As soon as the teacher announced it was time for free swim I ran to the high dive and was third in line. I watched the first kid scoot up the ladder, run to the end of the board, then jump off. The second kid did much the same. Now it was my turn so up the ladder I went 17 feet into free space with the board under my feet and a guard rail on either side of me then accidentally glanced down - Uh oh... I wasn't ready for that. Suddenly I froze in terror atop what now appeared to be an arial diving platform ready to stare death in the eyes and challenge fate itself by leaping into  what would be a free fall into some abyss, well actually, not me, I was in a state of panic.

As I stood there frozen high in the air I felt the muscles spasm begin. My arms and legs were cramping and I could barely move. I somehow managed to sit down as the next kids in line began to yell at me to jump so they could have their turn. Soon the rest of the class was looking at me and then of course the teacher was also watching the scene unfold. The group of regular folks was quickly becoming an out of control mob yelling at me and taunting me. I had manged to lay face down frozen with terror as the mob enjoyed the show and the teacher became more and more angry. I had no way out, my mind racing and screaming at an unresponsive body. I'd just have to wait it out until I died of thirst or starvation and my lifeless body would finally fall apathetically to the hard tile floor. There was nothing else I was able to do.

Finally class time ended and the teacher sent the rest of the class to the showers and locker room to get to their next classes on time. The teacher had calmed down and was trying to find a solution that didn't involve calling in the fire department. He began speaking gently to me telling me to close my eyes and just breath. I did this and a slight bit of the terror began to dissipate. The teacher kept talking in a calm voice and I began to relax a little more. He had me open my eyes but to look only at the board just inches in from of my nose. His plan was working and he gradually eased the muscle spasms to the point that I was able to move then got me down the ladder. Now I was back on solid ground and while terribly shaken by the ordeal, was able to move on.

By the next day the school had pretty much forgotten my award winning show and moved on to find new and different things to tease me and others about but the time for that dreaded afternoon gym class was quickly approaching. What was going to happen was nothing short of a major surprise to me and the rest of the class including the teacher. As soon as I passed through the door and into the pool area I found myself running to the high dive. Normally we were required to form a line and stand at attention while role call was taken and any disobedience to this rule would result in harsh punishment, but here I was running to the very thing that had, just the day before, destroyed me without mercy. It was if something had taken over me as I ran up that 17 feet of ladder, onto the diving board itself, and then right off the end and into the water below. I hadn't thought about what was going on and swam to the surface to accept whatever punishment awaited me. But what a surprise was to come.

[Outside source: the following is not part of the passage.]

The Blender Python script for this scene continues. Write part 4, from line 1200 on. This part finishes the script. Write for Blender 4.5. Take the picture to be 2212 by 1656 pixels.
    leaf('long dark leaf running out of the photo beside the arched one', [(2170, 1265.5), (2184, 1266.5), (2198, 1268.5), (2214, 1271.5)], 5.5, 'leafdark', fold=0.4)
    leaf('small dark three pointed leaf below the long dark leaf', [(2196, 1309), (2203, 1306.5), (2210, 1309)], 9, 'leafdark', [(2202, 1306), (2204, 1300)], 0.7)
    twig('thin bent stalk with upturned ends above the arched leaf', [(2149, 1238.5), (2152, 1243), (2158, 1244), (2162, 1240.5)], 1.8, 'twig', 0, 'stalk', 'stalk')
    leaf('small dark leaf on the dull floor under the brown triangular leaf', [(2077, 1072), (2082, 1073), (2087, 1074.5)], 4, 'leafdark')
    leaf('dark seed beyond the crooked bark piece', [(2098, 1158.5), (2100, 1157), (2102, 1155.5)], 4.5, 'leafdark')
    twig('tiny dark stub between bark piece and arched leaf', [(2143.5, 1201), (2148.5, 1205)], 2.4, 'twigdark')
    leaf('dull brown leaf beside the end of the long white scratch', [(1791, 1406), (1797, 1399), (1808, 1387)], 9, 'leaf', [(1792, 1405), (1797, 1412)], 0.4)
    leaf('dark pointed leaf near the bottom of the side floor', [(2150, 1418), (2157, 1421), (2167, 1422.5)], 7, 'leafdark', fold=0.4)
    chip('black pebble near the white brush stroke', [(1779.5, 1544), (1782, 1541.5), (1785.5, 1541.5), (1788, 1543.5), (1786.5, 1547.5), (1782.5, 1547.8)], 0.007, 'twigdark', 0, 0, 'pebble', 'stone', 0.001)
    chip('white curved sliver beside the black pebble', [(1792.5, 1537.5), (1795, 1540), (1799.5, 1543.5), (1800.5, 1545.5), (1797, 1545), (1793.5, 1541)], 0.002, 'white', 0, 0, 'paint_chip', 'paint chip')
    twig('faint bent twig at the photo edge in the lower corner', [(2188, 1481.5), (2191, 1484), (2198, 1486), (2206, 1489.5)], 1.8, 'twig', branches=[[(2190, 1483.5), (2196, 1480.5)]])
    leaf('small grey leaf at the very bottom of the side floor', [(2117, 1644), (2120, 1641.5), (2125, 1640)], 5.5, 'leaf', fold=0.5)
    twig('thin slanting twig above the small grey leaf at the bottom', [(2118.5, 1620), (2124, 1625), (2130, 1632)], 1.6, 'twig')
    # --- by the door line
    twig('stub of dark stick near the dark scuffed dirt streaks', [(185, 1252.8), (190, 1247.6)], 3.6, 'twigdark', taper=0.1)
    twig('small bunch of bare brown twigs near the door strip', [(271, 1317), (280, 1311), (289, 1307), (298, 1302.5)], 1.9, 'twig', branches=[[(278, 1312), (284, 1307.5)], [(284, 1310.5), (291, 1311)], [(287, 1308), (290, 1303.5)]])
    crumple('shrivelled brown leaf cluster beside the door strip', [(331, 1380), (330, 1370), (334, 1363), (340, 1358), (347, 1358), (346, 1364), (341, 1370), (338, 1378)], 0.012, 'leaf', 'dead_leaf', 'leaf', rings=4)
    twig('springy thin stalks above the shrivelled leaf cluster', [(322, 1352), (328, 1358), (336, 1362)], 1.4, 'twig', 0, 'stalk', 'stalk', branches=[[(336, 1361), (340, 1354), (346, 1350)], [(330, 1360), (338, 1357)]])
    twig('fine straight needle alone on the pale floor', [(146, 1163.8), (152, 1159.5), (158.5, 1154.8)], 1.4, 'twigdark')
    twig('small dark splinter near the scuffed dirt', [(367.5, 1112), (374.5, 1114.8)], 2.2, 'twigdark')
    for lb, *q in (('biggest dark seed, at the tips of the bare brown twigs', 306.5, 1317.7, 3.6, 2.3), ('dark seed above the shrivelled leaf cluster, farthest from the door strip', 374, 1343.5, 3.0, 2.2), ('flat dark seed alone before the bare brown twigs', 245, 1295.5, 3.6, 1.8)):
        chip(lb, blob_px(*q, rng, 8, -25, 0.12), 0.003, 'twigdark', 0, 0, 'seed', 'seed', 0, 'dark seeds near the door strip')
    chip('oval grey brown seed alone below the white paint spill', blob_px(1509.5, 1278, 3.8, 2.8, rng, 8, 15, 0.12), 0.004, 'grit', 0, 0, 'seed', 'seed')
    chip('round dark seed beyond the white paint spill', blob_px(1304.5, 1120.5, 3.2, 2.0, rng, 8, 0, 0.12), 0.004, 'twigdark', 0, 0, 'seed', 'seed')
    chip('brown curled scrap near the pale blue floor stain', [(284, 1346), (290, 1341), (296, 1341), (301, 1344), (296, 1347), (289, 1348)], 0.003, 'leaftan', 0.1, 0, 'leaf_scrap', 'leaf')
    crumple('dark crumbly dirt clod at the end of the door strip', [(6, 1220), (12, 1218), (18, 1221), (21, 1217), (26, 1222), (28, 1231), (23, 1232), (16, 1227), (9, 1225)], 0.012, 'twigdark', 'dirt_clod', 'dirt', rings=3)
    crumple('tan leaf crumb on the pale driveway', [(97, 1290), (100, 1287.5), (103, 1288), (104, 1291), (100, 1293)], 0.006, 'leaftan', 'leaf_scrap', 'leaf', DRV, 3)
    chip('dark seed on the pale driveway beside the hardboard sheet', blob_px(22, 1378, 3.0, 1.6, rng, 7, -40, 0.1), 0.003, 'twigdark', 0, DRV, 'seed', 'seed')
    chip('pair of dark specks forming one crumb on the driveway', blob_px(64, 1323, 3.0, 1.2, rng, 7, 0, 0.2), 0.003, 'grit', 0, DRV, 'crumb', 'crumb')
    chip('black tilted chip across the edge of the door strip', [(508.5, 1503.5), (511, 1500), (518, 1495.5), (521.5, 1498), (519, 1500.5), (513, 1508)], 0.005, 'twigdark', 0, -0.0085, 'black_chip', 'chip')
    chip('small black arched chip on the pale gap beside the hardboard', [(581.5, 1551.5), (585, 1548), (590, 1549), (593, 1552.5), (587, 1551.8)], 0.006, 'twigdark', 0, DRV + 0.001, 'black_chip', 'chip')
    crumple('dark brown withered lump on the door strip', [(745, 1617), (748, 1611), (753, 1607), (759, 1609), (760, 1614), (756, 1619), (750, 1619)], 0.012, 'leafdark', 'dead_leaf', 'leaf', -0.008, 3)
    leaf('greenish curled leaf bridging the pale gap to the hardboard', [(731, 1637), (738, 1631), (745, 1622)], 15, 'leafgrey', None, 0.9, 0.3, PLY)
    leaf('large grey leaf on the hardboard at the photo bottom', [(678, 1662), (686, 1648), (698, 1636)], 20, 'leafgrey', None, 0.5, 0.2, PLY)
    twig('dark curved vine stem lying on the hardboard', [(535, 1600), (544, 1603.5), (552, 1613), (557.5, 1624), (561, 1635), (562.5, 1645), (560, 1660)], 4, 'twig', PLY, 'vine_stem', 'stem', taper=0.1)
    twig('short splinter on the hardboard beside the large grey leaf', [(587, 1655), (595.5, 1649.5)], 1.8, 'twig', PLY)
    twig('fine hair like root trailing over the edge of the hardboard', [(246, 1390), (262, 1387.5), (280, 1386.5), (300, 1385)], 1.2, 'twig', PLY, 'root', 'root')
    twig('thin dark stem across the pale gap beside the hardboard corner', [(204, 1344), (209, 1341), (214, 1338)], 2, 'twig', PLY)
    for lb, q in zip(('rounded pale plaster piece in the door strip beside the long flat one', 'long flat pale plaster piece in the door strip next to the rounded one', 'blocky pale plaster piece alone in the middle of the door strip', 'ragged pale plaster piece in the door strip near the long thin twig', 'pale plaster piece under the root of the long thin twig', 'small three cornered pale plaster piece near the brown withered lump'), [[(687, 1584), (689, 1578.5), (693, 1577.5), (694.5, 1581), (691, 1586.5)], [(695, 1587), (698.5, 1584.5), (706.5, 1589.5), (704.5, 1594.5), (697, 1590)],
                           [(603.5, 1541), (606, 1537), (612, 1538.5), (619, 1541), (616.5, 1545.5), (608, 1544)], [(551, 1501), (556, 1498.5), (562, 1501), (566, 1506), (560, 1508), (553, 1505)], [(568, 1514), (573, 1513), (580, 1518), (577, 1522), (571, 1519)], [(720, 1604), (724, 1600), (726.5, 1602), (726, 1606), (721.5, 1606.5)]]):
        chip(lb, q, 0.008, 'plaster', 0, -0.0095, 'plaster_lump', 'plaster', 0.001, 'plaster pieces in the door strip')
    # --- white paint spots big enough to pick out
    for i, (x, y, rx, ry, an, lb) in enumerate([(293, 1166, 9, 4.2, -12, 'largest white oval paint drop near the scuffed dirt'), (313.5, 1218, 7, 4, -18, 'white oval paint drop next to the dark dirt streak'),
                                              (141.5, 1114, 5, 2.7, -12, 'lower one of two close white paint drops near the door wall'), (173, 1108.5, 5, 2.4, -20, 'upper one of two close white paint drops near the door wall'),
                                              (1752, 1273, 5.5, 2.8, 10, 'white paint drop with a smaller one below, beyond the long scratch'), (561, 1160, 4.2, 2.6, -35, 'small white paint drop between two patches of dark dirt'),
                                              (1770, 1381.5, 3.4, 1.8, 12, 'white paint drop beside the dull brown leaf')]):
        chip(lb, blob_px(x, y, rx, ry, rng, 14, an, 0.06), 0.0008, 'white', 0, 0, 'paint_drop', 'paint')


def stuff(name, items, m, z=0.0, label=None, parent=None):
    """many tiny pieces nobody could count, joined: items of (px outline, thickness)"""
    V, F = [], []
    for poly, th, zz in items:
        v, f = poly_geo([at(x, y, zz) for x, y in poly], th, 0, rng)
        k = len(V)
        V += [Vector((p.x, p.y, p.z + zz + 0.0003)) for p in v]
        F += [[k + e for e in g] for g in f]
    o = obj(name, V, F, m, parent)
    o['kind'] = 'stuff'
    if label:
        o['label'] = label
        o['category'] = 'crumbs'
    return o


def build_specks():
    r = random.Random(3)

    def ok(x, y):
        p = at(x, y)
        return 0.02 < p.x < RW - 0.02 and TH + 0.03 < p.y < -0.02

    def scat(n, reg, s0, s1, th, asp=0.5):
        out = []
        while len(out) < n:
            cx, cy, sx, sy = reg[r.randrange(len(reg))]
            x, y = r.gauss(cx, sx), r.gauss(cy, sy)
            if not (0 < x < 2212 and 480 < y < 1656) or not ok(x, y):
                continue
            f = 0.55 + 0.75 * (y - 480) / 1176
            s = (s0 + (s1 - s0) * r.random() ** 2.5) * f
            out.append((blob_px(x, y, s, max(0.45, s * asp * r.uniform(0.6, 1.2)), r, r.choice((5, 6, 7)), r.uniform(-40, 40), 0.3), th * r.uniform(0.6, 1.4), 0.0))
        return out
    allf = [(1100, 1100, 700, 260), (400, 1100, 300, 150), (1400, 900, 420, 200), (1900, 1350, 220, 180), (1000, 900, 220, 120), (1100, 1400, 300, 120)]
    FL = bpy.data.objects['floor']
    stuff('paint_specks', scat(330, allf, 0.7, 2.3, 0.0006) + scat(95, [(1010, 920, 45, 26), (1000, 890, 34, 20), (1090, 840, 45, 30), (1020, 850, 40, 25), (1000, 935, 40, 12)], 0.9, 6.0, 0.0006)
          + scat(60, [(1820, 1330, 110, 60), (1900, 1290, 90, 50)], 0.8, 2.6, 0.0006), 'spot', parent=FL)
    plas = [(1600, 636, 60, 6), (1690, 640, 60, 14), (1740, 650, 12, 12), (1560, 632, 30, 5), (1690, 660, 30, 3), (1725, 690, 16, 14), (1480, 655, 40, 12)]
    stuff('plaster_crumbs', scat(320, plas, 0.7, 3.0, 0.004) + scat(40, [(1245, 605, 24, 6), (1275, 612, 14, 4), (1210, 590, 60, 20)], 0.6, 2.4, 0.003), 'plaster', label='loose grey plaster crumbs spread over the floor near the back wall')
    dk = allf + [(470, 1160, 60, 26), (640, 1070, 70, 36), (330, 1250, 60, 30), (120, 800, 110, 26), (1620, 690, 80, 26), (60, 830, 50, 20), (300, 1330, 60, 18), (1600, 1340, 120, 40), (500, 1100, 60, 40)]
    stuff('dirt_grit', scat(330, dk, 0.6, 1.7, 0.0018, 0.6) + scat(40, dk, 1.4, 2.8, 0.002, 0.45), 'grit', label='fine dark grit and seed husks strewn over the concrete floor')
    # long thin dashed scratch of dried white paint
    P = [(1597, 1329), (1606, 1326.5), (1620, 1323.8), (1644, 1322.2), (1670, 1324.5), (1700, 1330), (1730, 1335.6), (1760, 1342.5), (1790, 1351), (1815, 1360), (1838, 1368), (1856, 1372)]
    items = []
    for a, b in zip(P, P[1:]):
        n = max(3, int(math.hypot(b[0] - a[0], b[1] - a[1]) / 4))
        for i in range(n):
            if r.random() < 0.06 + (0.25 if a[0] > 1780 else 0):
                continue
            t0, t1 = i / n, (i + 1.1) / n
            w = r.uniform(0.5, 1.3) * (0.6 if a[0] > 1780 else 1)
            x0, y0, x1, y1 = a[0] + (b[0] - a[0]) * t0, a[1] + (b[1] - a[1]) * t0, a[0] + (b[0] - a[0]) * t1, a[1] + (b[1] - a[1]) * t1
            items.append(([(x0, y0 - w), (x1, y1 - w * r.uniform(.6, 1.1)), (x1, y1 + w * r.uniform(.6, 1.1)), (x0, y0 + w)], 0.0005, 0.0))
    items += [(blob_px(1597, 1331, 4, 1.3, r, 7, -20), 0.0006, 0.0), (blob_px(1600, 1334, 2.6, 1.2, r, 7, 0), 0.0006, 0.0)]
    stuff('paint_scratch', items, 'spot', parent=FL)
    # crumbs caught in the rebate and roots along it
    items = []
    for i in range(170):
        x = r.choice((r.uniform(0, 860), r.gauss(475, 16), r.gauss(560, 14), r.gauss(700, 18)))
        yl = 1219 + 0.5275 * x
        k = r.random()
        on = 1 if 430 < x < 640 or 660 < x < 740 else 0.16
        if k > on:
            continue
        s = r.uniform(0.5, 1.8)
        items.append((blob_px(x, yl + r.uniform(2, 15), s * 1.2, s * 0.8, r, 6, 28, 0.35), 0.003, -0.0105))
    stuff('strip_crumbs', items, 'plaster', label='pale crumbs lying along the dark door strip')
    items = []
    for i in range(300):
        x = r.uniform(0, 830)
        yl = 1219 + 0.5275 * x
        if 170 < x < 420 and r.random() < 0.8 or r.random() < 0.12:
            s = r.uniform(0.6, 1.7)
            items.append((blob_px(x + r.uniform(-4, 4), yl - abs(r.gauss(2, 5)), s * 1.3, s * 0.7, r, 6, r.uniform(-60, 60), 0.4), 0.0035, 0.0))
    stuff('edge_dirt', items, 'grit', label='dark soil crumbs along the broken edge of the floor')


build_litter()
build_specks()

As my head broke the surface of the water and went up into the air I saw and heard the entire class including the teacher applauding me and shouting words of praise and admiration. I really hadn't realized what I'd done until this very moment and suddenly felt incredibly good about myself and the world. I swam to the side of the pool, climbed out, and got into line. The applause quickly died down and class went on as usual while I took in what had happened. What a day - my worst nightmare became a harmless memory to be tucked away in some rarely visited place in time and space. It still feels good.

So on we go...

I suppose there's a moral here  but you can decide what to do with it. For me it's a memory of a time not really so long ago that has woven itself into this story I call my life. I have no idea why we participate in this great world of interaction with each other as we strive to be the best person we can possibly be and ought never judge another as we all work to piece these events together in some coherent way until we finally leave this place to whatever is next.

Much love, big hugs, and blessings to all from The Sweet Hippie Chick.